##### Dataset extract #####

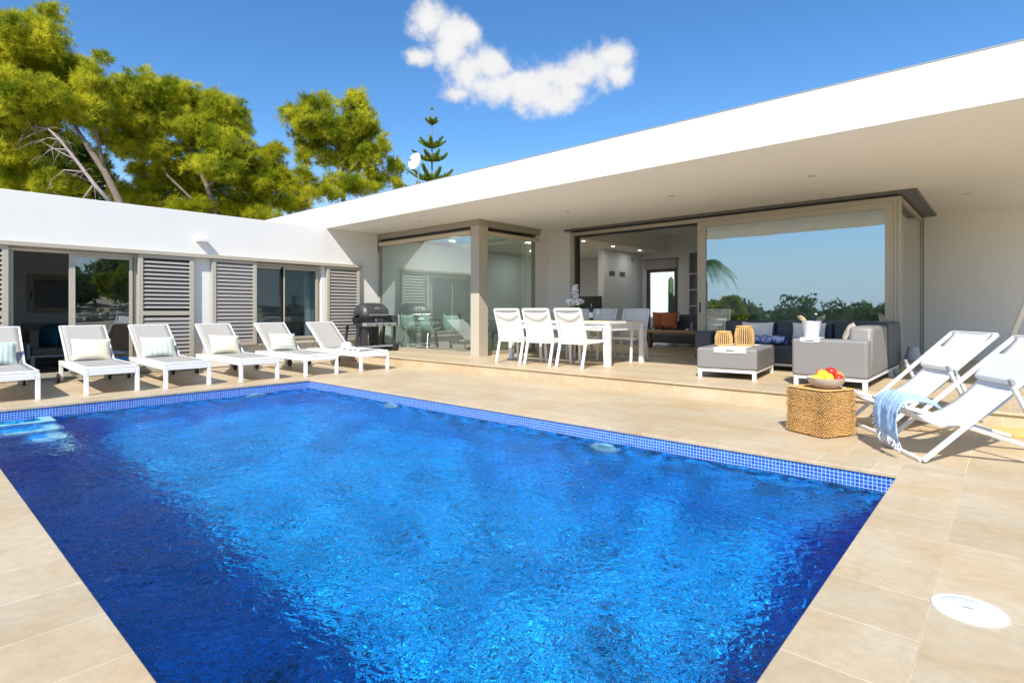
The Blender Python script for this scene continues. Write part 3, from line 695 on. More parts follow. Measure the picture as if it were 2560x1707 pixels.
# hat and towel on the last lounger
hx, hy = -9.75, 6.05
b = MB(); b.lathe((0, 0, 0), [(.19, .004), (.185, .012), (.12, .02), (.105, .03), (.098, .09), (.07, .125), (.0, .135)], 28, cap=False)
o = b.build('sun_hat', M('white_straw_hat', (.80, .80, .80), .9, bump=.3, bscale=120), smooth=True); o.location = (hx, hy, .372); tag(o, 'white wide-brimmed sunhat lying on the lounger beside the barbecue', 'hat')
b = MB(); P = []
for i in range(16):
    P.append([(-9.52 + .036 * i, 6.0 + .32 * (j / 9 - .5) + .01 * math.sin(i), .376 + .012 * math.sin(i * 1.3 + j) * math.cos(j * .9) + .012) for j in range(10)])
b.grid(P); o = b.build('folded_towel', M('white_blue_towel', (.66, .72, .80), .95, var=.25, scale=30), smooth='all', solid=.014); tag(o, 'crumpled white and pale blue towel beside the sunhat on the lounger', 'towel')

# ------------------------------------------------------------------ barbecue
t = thing('barbecue', 'black gas barbecue with arched lid, silver handle and wheels, standing by the glass corner', 'barbecue', (-11.08, 7.52, T))
# local: +x front, y along width
def shell_arc(y, rx, rz, z0, n=14): return [(rx * math.cos(math.pi * k / n), y, z0 + rz * math.sin(math.pi * k / n) ** .8) for k in range(n + 1)]
b = MB()
prof = [(-.36, .55), (-.34, .85), (-.25, 1.0), (.25, 1.0), (.34, .85), (.36, .55)]
P = [shell_arc(-.37, .10, .05, .78)] + [shell_arc(yy, .29 * q, .34 * q, .78) for yy, q in ((-.355, .6), (-.32, .84), (-.24, .97), (-.1, 1.0), (.1, 1.0), (.24, .97), (.32, .84), (.355, .6))] + [shell_arc(.37, .10, .05, .78)]
b.grid(P); lid = b.build('lid', m_char, t, smooth='all', solid=.01)
b = MB(); b.box(.30, .335, -.27, .27, .83, .865); b.bar((.25, -.24, .85), (.31, -.24, .85), .02, .02).bar((.25, .24, .85), (.31, .24, .85), .02, .02); b.build('handle', m_steel, lid, bevel=.012)
b = MB(); b.box(.235, .262, -.06, .06, .975, 1.02); b.build('badge', m_steel, lid, bevel=.004)
b = MB(); b.lathe((0, 0, 0), [(.0, .02), (.05, .02), (.055, 0)], 20, cap=False); 
b = MB(); b.prism([(-.36, .79), (.36, .79), (.30, .60), (-.30, .60)], 'x', -.28, .285); b.build('firebox', m_black, t, bevel=.02)
b = MB(); b.box(.286, .31, -.09, .11, .69, .755); g = b.build('thermometer', m_steel, t, bevel=.012)
b = MB(); b.box(.3102, .314, -.07, .09, .70, .745); b.build('dial', m_black, g)
b = MB(); b.box(.20, .37, -.38, .44, .585, .665); b.build('front_rail', m_greypl, t, bevel=.01)
b = MB(); b.box(.371, .376, -.38, -.24, .59, .66); b.build('rail_end', m_steel, t)
for s in (-1, 1):
    b = MB(); b.box(-.24, .26, s * .62 if s < 0 else .42, -.42 if s < 0 else .56, .60 if s < 0 else .64, .64 if s < 0 else .84); b.build('side_shelf', m_char, t, bevel=.015)
    b = MB(); b.bar((.22, s * .5, .62), (.24, s * (.57 if s < 0 else .46), .02), .045, .06); b.build('leg', m_char, t, bevel=.008)
    b = MB(); b.bar((-.2, s * .5, .62), (-.22, s * (.57 if s < 0 else .46), .02), .045, .06); b.build('leg', m_char, t, bevel=.008)
b = MB(); b.box(-.26, .28, .575, .61, .60, .84); b.build('shelf_edge', m_greypl, t, bevel=.012)
b = MB(); b.prism([(-.40, .584), (-.22, .584), (-.24, .06), (-.36, .06)], 'x', .0, .22); b.build('front_panel', m_char, t, bevel=.01)
b = MB(); b.prism([(-.04, .584), (.14, .584), (.12, .05), (.02, .05)], 'x', -.1, .12); b.build('gas_column', m_black, t, bevel=.02)
b = MB(); b.box(-.2, .24, -.55, .45, .10, .14); b.build('bottom_shelf', m_greypl, t, bevel=.008)
for xx in (-.2, .26):
    b = MB(); b.tube([(xx - .02, .50, .085), (xx + .03, .50, .085)], .085, 20) if False else b.lathe((0, 0, 0), [(.0, -.02), (.06, -.025), (.085, -.015), (.085, .015), (.06, .025), (0, .02)], 24, cap=False)
    o = b.build('wheel', m_rubber, t, smooth=True); o.location = (xx, .50, .086); o.rotation_euler = (0, R(90), 0)
b = MB(); b.box(.265, .285, .05, .40, .56, .575); 
for k in range(3):
    b = MB(); b.tube([(.286, .2 + .07 * k, .63), (.30, .2 + .07 * k, .63)], .022, 14) if False else b.ball((.378, -.1 + .17 * k, .625), .018, 10); b.build('knob', m_black, t, smooth='all')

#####

The problem
Only lines belong in the copy: transcribe those from the start of the data through the line that contains "the lounger', 'towel')", and skip the pictures.

Completed task
The Blender Python script for this scene continues. Write part 3, from line 695 on. More parts follow. Measure the picture as if it were 2560x1707 pixels.
# hat and towel on the last lounger
hx, hy = -9.75, 6.05
b = MB(); b.lathe((0, 0, 0), [(.19, .004), (.185, .012), (.12, .02), (.105, .03), (.098, .09), (.07, .125), (.0, .135)], 28, cap=False)
o = b.build('sun_hat', M('white_straw_hat', (.80, .80, .80), .9, bump=.3, bscale=120), smooth=True); o.location = (hx, hy, .372); tag(o, 'white wide-brimmed sunhat lying on the lounger beside the barbecue', 'hat')
b = MB(); P = []
for i in range(16):
    P.append([(-9.52 + .036 * i, 6.0 + .32 * (j / 9 - .5) + .01 * math.sin(i), .376 + .012 * math.sin(i * 1.3 + j) * math.cos(j * .9) + .012) for j in range(10)])
b.grid(P); o = b.build('folded_towel', M('white_blue_towel', (.66, .72, .80), .95, var=.25, scale=30), smooth='all', solid=.014); tag(o, 'crumpled white and pale blue towel beside the sunhat on the lounger', 'towel')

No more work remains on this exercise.